Outro aspecto que mereceu a atenção do nosso interlocutor, prende-se com a questão do recenseamento eleitoral. Segundo disse, este processo deve ser actualizado anualmente e não apenas nos anos de realização de eleições. “A actualização do recenseamento eleitoral não é uma acção que deve ter lugar apenas nos anos das eleições. Tem de ser realizada todos os anos. Eu penso que isso é extremamente importante”, frisou.
Em jeito de conclusão, Ussumane Aly Dauto afirmou que “acho que se deve reflectir seriamente em todas estas questões, pois, o processo democrático é isto tudo, é participarmos, é constatarmos, é melhorarmos, é corrigirmos e envoluírmos sempre até atingirmos um patamar mais ou menos considerável”.
AS OBSERVAÇÕES DO CC
Numa exaustiva análise ao quadro jurídico-constitucional vigente e que norteou a realização das eleições de 28 de Outubro último, o CC constatou que os actuais dispositivos legais resultam de alterações de normas e leis anteriormente vigentes.
Para o órgão, não estão em causa as alterações legislativas feitas para adequar as leis, quer às modificações constitucionais, quer às realidades supervenientes. “Porém, a adequação não implica necessariamente a substituição completa das leis em causa, pois a mesma pode conseguir-se através do mecanismo de revisão pontual, o qual apresenta largas vantagens práticas na medida em que permite ao aplicador da referida lei identificar de forma fácil, clara e precisa as normas alteradas, bem como compreender as inovações introduzidas sem necessidade de confrontar na íntegra os sucessivos textos legais.

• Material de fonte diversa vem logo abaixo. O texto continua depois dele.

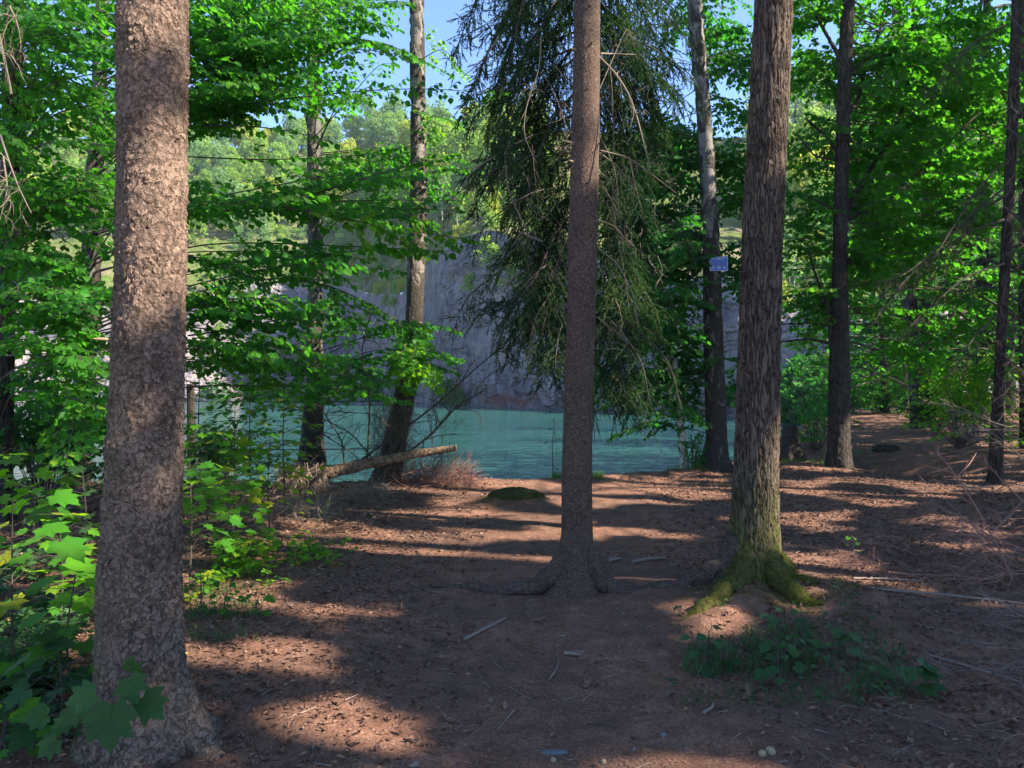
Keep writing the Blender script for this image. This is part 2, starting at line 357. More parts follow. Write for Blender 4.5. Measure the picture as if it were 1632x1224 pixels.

“Esta observação prende-se com as frequentes mudanças da legislação eleitoral que têm se verificado no país de eleição em eleição, incluindo as que ocorreram na vigência da actual Constituição, sem introduzir, salvo raras excepções, soluções substancialmente novas”, refere o acórdão do CC, apresentado publicamente segunda-feira pelo presidente deste órgão, Luís Mondlane.
Face a esta questão, o Conselho Constitucional reitera a sua posição emitida aquando da validação dos resultados das eleições autárquicas de 2008, segundo a qual existe “(…) necessidade de se estabilizar e consolidar a legislação eleitoral, por forma a evitar-se, para cada acto eleitoral, a aprovação de nova legislação”.
“Mas consideramos oportuno deixar expressa a nossa convicção de que a multiplicidade de leis eleitorais que, embora regulando eleições diferentes contêm grosso modo os mesmos princípios e regras gerais, acaba por afectar a unidade de coerência do sistema do Direito eleitoral, facto que, combinado com deficiências de formulação de algumas normas, dificulta a interpretação e aplicação pelos diversos actores dos processos eleitorais”.
No documento que temos vindo a citar, o CC diz ainda que “agrava esta situação a pouca preocupação em conhecer e aplicar correctamente as normas, notória em muitos partidos políticos, coligações de partidos e candidatos, os quais, a despeito da reiterada jurisprudência esclarecedora deste Conselho, continuam a cometer os mesmos erros de eleição para eleição”.
Neste contexto o “Constitucional” acaba por sugerir a criação de um “Código Eleitoral”, o que teria a vantagem de contribuir para evitar a situação prevalecente, que se traduz na transposição “ipsis verbis” de normas de um diploma para outro acrescido da desarmonia quanto à regulação de certas matérias, como também para prover a simplificação e racionalização do Direito eleitoral nacional.
Outro aspecto que mereceu atenção especial do CC, relaciona-se com os prazos estabelecidos pela CNE para a realização das diferentes operações eleitorais, prazos estes contidos no calendário eleitoral aprovado pelo órgão eleitoral com base na legislação pertinente.
Para a instituição dirigida por Luís Mondlane, dentre outras anomalias, o calendário ora em análise “não indica com precisão e clareza os prazos dos actos eleitorais, mormente os referentes à fase de candidaturas, limitando-se a estabelecer o começo e o fim de período de tempo por vezes largo e envolvendo, nalguns casos, actos a praticar de forma sobreposta”.
De referir que o acórdão do CC valida os resultados das eleições de 28 de Outubro último e proclama o partido Frelimo e o seu candidato, Armando Guebuza, os vencedores do escrutínio.
Nestas eleições, a Frelimo conseguiu eleger 191 deputados dos 250 membros da Assembleia da República, contra 51 da Renamo e oito do MDM. Na eleição para as assembleias provinciais, a Frelimo elegeu 704 membros, a Renamo 83, o MDM 24 e o PDD um. Neta eleição disputava-se 812 assentos.
Estes parlamentares, segundo deliberação anunciada pela CNE, serão investidos na função no dia 12 de Janeiro, sete dias depois dos 812 membros das dez assembleias provinciais do país terem tomado posse.